INTO condemns cuts to special needs supports

PRIMARY teachers have unanimously condemned cuts and freezes to supports for pupils with special needs but backed down from calls for industrial action on the issue.

As schools face delays and probable cuts to resource teaching hours for children with more serious learning difficulties due to an unexpected growth in numbers, a motion before the Irish National Teachers’ Organisation (INTO) congress sought a campaign for industrial action to reverse this and previous cuts to special education.

However, just as they did on Tuesday in relation to calls for a similar mandate to overturn cuts in supports for Traveller and rural disadvantaged children, delegates heeded union leaders’ warnings that industrial action would breach the Croke Park agreement and risk cuts to their pay and possible compulsory redundancies.

Mary Conneely, a Drogheda branch member, said she would rather sink with the needy than float with the greedy on the issue as she backed the call to action.

“We signed away our right to do battle [in the Croke Park deal] but the time has come to draw a line in the sand. We should make clear to the Department of Education we will not sacrifice special needs children to save the greedy,” she said.

The department has ordered a pause on the allocation of resource teachers to work with primary and second level students until the National Council for Special Education (NCSE) assesses the likely requirements for the next school year.
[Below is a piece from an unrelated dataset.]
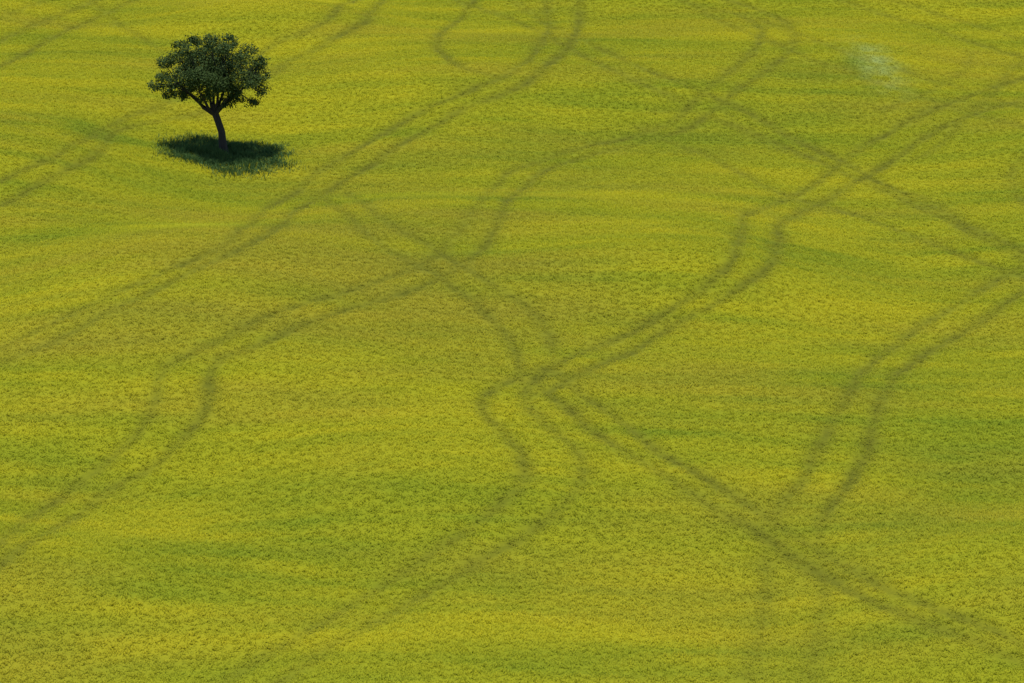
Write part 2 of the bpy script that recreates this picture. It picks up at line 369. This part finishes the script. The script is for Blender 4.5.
# ---------------------------------------------------------------- rank grass ring under the tree
m_wg,nt=newmat('rank_grass')
c=mixc(nt,attr(nt,'rnd'),(0.035,0.095,0.028),(0.10,0.17,0.045)); leafout(nt,c,.2,.6,.1)
M=14000
a=r.random(M)*6.283; d=np.sqrt(r.random(M))
ed=(1+ .8*(fbm(a*1.9,a*0,95,2)-.5))*(1+np.abs(.3*r.normal(size=M))*(d>.65))
gxx=tx+.2+2.45*d*ed*np.cos(a); gyy=ty+.05+2.2*d*ed*np.sin(a)
tuft=vnoise(gxx/.45,gyy/.45,96)
hh=(.14+.42*tuft)*r.uniform(.7,1.15,M)*(1-.5*np.clip(d,0,1)**3); w=r.uniform(.009,.018,M); fa=r.random(M)*6.283; la=r.random(M)*6.283; ln=r.uniform(.05,.25,M)
zz=terrain(gxx,gyy)-.01
ux,uy=np.cos(fa)*w,np.sin(fa)*w; lx,ly=np.cos(la)*ln,np.sin(la)*ln
rows=[]
for tt,ws,l in((0,1,0),(.6,1,.35),(1,.15,1)):
    for sg in(-1,1): rows.append(np.stack([gxx+lx*l+sg*ux*ws,gyy+ly*l+sg*uy*ws,zz+hh*tt],1))
V=np.stack(rows,1).reshape(-1,3); bI=np.arange(M)[:,None]*6
Fq=np.concatenate([bI+np.array([[0,1,3,2]]),bI+np.array([[2,3,5,4]])])
make_mesh('rank_grass_patch',V,Fq,m_wg,dict(rnd=np.repeat(r.random(M),6)))

# ---------------------------------------------------------------- light, sky, camera
ld=Vector((0.40,0.6,-4.0)).normalized()
sun=bpy.data.lights.new('sun','SUN'); sun.energy=4.4; sun.angle=math.radians(.7); sun.color=(1,.95,.86)
so=bpy.data.objects.new('sun',sun); scene.collection.objects.link(so); so.rotation_euler=ld.to_track_quat('-Z','Y').to_euler(); so.location=(0,100,80)
w=bpy.data.worlds.new('World'); scene.world=w; w.use_nodes=True; nt=w.node_tree
sky=nt.nodes.new('ShaderNodeTexSky'); sky.sky_type='NISHITA'; sky.sun_disc=False
sky.sun_elevation=math.asin(-ld.z); sky.sun_rotation=math.atan2(-ld.x,-ld.y)%(2*math.pi)
bg=nt.nodes['Background']; bg.inputs[1].default_value=.14; nt.links.new(sky.outputs[0],bg.inputs[0])
cam=bpy.data.cameras.new('camera'); co=bpy.data.objects.new('camera',cam); scene.collection.objects.link(co)
co.location=(0,0,CAMH); co.rotation_euler=(math.pi/2-PITCH,0,0); cam.sensor_width=36; cam.lens=F/1024*36; cam.clip_end=12000; cam.clip_start=1
scene.camera=co
scene.view_settings.view_transform='Standard'; scene.view_settings.look='None'; scene.view_settings.exposure=0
Despite making allowances for an increase in special teaching hours, only 100 more resource teachers can be appointed before the department reaches a ceiling of 9,950 such posts put in place under the EU/IMF bailout.

Schools are expected to be told soon that existing supports will have to be shared by all pupils from next autumn and those qualifying for assistance for the first time may be given fewer resource teaching hours than recommended after psychological assessments.
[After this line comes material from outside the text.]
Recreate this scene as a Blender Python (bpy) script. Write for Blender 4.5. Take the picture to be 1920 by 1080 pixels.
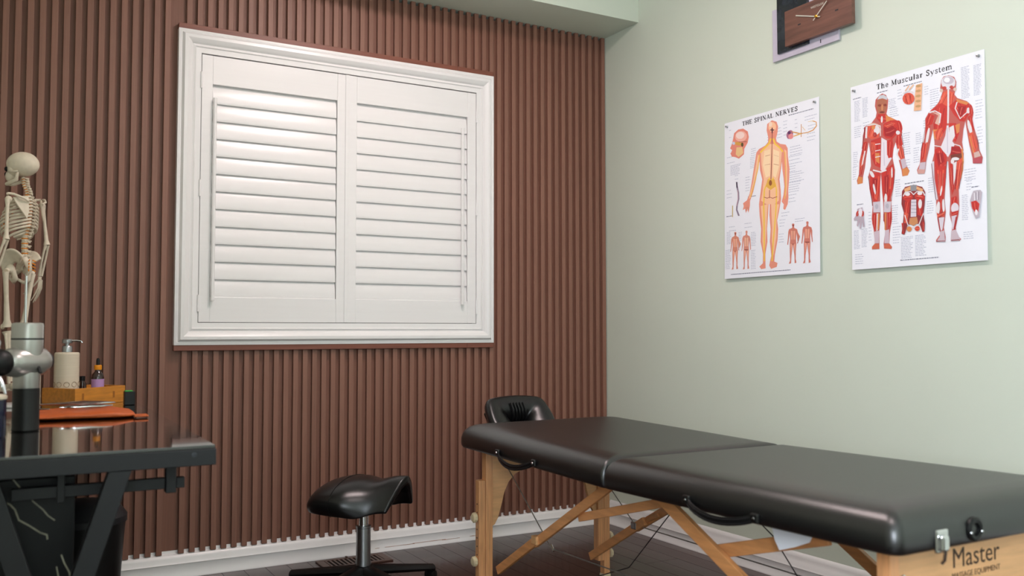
import bpy, bmesh, math, random
from mathutils import Vector, Matrix

# ------------------------------------------------------------------ reset
for o in list(bpy.data.objects):
    bpy.data.objects.remove(o, do_unlink=True)
scene = bpy.context.scene
COL = scene.collection
random.seed(7)

# ------------------------------------------------------------------ camera
YAW, PITCH, ROLL, F_PX = 0.5133, 0.0475, -0.0009, 1679.95
cam_d = bpy.data.cameras.new('camera')
cam = bpy.data.objects.new('camera', cam_d)
COL.objects.link(cam)
cam.location = (-2.6364, -3.7079, 0.9528)
fw = Vector((math.sin(YAW)*math.cos(PITCH), math.cos(YAW)*math.cos(PITCH), math.sin(PITCH)))
r0 = Vector((math.cos(YAW), -math.sin(YAW), 0)); u0 = r0.cross(fw)
rr = math.cos(ROLL)*r0 + math.sin(ROLL)*u0
uu = -math.sin(ROLL)*r0 + math.cos(ROLL)*u0
cam.rotation_euler = Matrix((rr, uu, -fw)).transposed().to_euler()
cam_d.sensor_width = 36.0
cam_d.lens = 36.0*F_PX/1920.0
cam_d.clip_start = 0.05
cam_d.dof.use_dof = True
cam_d.dof.focus_distance = 3.7
cam_d.dof.aperture_fstop = 3.4
scene.camera = cam

# ------------------------------------------------------------------ world, daylight, exposure
world = bpy.data.worlds.new('world'); scene.world = world
world.use_nodes = True
bg = world.node_tree.nodes['Background']
bg.inputs[0].default_value = (0.62, 0.78, 1.0, 1); bg.inputs[1].default_value = 1.0

def area(name, loc, rot, sx, sy, power, color, spread=180):
    d = bpy.data.lights.new(name, 'AREA'); d.shape = 'RECTANGLE'; d.size = sx; d.size_y = sy
    d.energy = power; d.color = color; d.spread = math.radians(spread)
    o = bpy.data.objects.new(name, d); o.location = loc; o.rotation_euler = rot; COL.objects.link(o)
    return o
# daylight entering through the window in the left wall, behind the camera
area('daylight', (-3.03, -4.35, 1.45), (math.radians(90), 0, math.radians(-90)), 1.1, 1.3, 40, (0.84, 0.90, 1.0))

vs = scene.view_settings
vs.view_transform = 'Standard'; vs.look = 'None'; vs.gamma = 1.0; vs.use_curve_mapping = False
vs.exposure = 1.34

# ------------------------------------------------------------------ helpers
def lin(h):
    c = [int(h[i:i+2], 16)/255 for i in (0, 2, 4)]
    return tuple(v/12.92 if v <= .04045 else ((v+.055)/1.055)**2.4 for v in c)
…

But the motion unanimously passed by the INTO congress demands that such recommendations should not be diminished by the council’s special educational needs officers (SENOs).

Eilish Kerrisk from the Tallaght branch said psychological reports are the culmination of months, and often years, of effort, work, time and money that recommends the special needs assistant (SNA) or resource teaching hours needed by a child.

“It’s demoralising and degrading to finally have the report in your hands and the SENO comes looking for ways to reduce the child’s entitlement. Let’s ensure these supports aren’t watered down to satisfy some people with an economic agenda,” she said.

A cap is already in place on the number of SNAs at the 10,575 who were working in schools at the end of last year.

Joanne Doherty, who teaches junior infants at a disadvantaged Dublin school, said two of her pupils with special educational needs regularly try to run out of the classroom or the school.

“They require one-to-one adult supervision at all times during the school day to ensure their health and safety. But the school has been denied an SNA for both children so I’m expected to do the job of a teacher and two SNAs. It’s unfair for the Department of Education to place such demands on teachers,” she said.